Each of the province’s 18 counties has two DNR district offices, give or take. Most have landing pads and fuel to bring out to fire sites. There are also two forward bases. One is in the west, at McGowan Lake, midway between Annapolis Royal and Liverpool. The eastern base is in Margaree, in Cape Breton. They have bedrooms and kitchen facilities and there is usually a vehicle available.

That DNR can dispatch helicopters around the province ties in closely with several other factors to explain how most fires are put out quickly and, generally, with few hectares burned. The province is not terribly large and it has an extensive network of woods roads. DNR works closely with the province’s 325 volunteer fire departments, which respond extremely rapidly. “We have a long-standing agreement with them. They roll out fast and provide additional resources on our fires. Together, we have a quick response rate, usually less than 20 minutes, to get at the site,” Fanning says.

first responders  
The MD 500s and Eurocopter EC120B are the first responders. 


 

The province once had 34 fire towers, some of which dated back to the 1940s, but their function is gradually being supplanted by other technologies, Fanning says. “For a long time they were a huge factor in our early detection of fires, but over the years we found that they were no longer the largest reporting group. About 10 years ago they were reporting about 30 per cent of the fires first, while in the last few years they are first to report only 7 to 11 per cent of the fires. Now the
public reports the majority of our fires. Our data show that almost all of our fires, about 96 per cent, are started within 1.3 kilometres
of houses.”

The advent of 911 and cell phones mean that the people who have fires that get away from them are calling them in. “Unlike the rest of Canada, 99 per cent of our fires are caused by people. If we get a dozen lightning fires a year, that’s high,” Fanning notes.

The province has been using fixed-wing aircraft for about 15 years to supplement towers on extreme fire hazard days. In a review and test project three years ago, the department found that using fixed-wing aircraft to patrol the province is more cost effective than maintaining and manning the iconic towers.

The aircraft can fly right over fires, report on the fuel they have to burn and lead ground crews to fires. “I was able to guide a ground crew that couldn’t figure out how to get to the fire on the woods roads,” says Brian Goldie, owner, Centre Valley Aircraft Inc., in Waterville. His company is in the third of a three-year contract with DNR to fly surveillance patrols using Cessna 172s.

Patrols are assigned according to the forest fire weather index and other factors. The Provincial Wildfire Coordination Centre, which monitors the province and allocates resources, has developed coded, prescribed routes for the planes to fly. Flights may last from two-and-a-half to six hours. Pilots sometimes fly alone, and sometimes with trained spotters, putting along at 2,200 rpm at 1,000 feet above ground level. Depending on the fire threat level, as many as three 172s at a time may be flying patrols anywhere between the extreme west of the province and the Cape Breton Highlands National Park.

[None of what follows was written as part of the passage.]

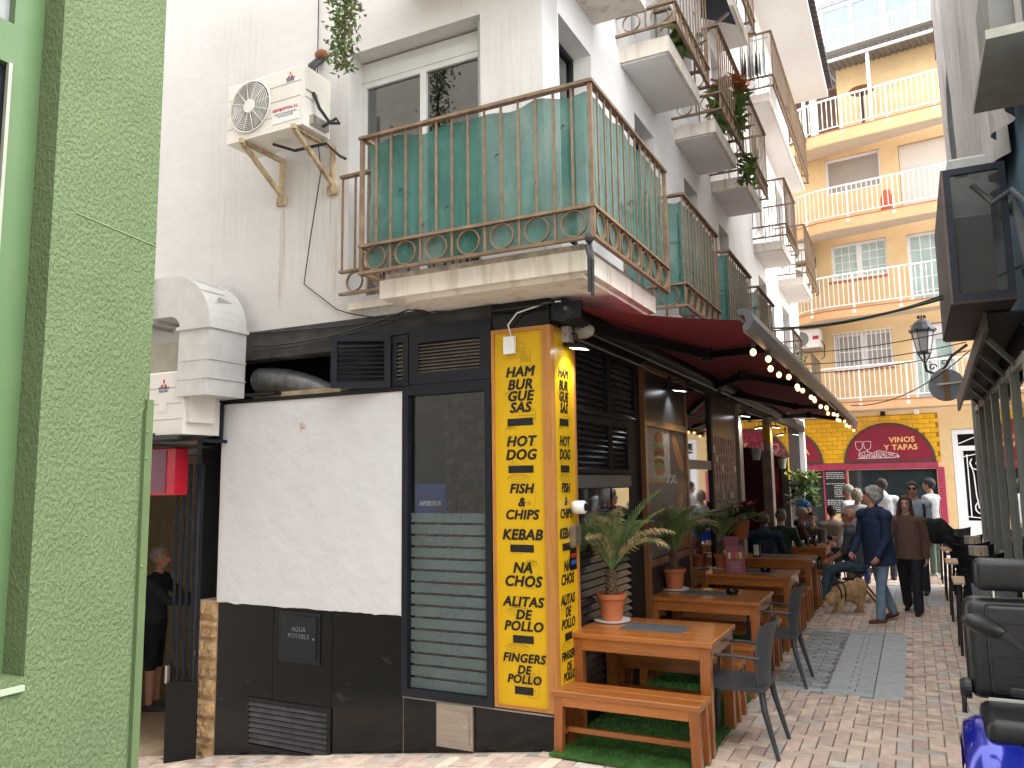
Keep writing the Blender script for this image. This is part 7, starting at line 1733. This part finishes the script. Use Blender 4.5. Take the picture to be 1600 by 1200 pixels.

The helicopter fleet averages 1,100 to 1,200 flight hours a year. With a normal to dry fire weather season, the flight hours devoted to the fire side of things might be 30 to 40 per cent of the total hours logged. The frosting on the cake, both for the province and the pilots, is the diversity of assignments the helicopters carry out during the other 60 to 70 per cent of the time.

Wickwire explains: “Air Services provides air support to all Nova Scotia government departments and agencies. Activities include wildfire fighting, fire detecting, provincial emergency situations, biodiversity studies, wildlife surveys, wildlife tracking, Crown land management, inland search and rescue and supporting Nova Scotia’s volunteer search and rescue teams.

“Over the years, we have found helicopters to be very versatile. We are fortunate that we have a lot of varied and interesting jobs that we do.”